James and White’s research involves using imaging tools that can be deployed from the sea surface and lowered through the depths of the ocean to the seafloor. James’ work with the Hawaiʻi Ocean Time-series combines this imaging technology with machine learning algorithms to describe the abundance and diversity of small organisms and microbes in the North Pacific.

Advancing an inclusive experience

Fellows join a vibrant community and are offered leadership training, professional development, and opportunities to engage with and learn from peers, program alumni and HHMI scientists. Their advisers also join a cohort of peers, participate in HHMI’s intensive, one-year mentorship skills development course, and receive support to promote healthy and inclusive graduate training environments at their home institution.

“We are particularly excited to engage with the Gilliam community, leadership training, and professional development that is offered through the HHMI fellowship,” said White. “This is a chance to engage with other life scientists who value the diversity and equitability of our fields, receive educational support which prioritizes DEI advancement, and to learn from alumni efforts.”

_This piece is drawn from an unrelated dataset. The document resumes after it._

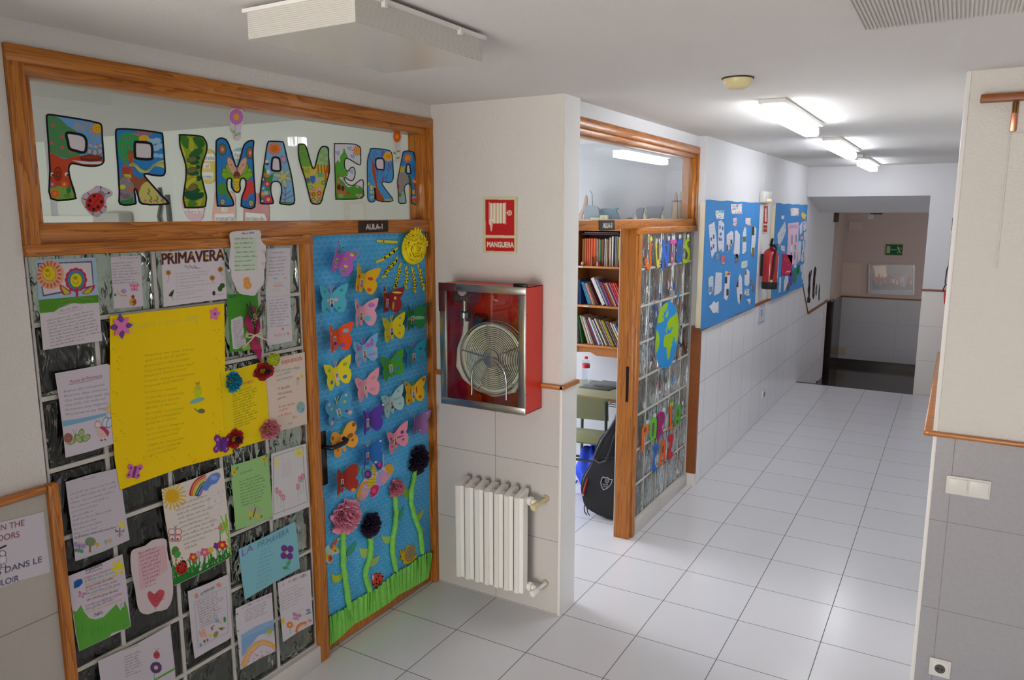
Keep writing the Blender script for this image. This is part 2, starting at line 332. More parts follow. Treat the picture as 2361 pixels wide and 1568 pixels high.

This program will further the diversity, equity and inclusion efforts that James and White have been involved in before and during their time at UH Mānoa including James co-authoring the article “Navigating Gender at Sea” that details the experiences of transgender and gender diverse oceanographers during sea-going fieldwork. The article outlines new recommendations for individuals, cruise leaders, and institutions for making seagoing fieldwork more inclusive for transgender and gender diverse scientists.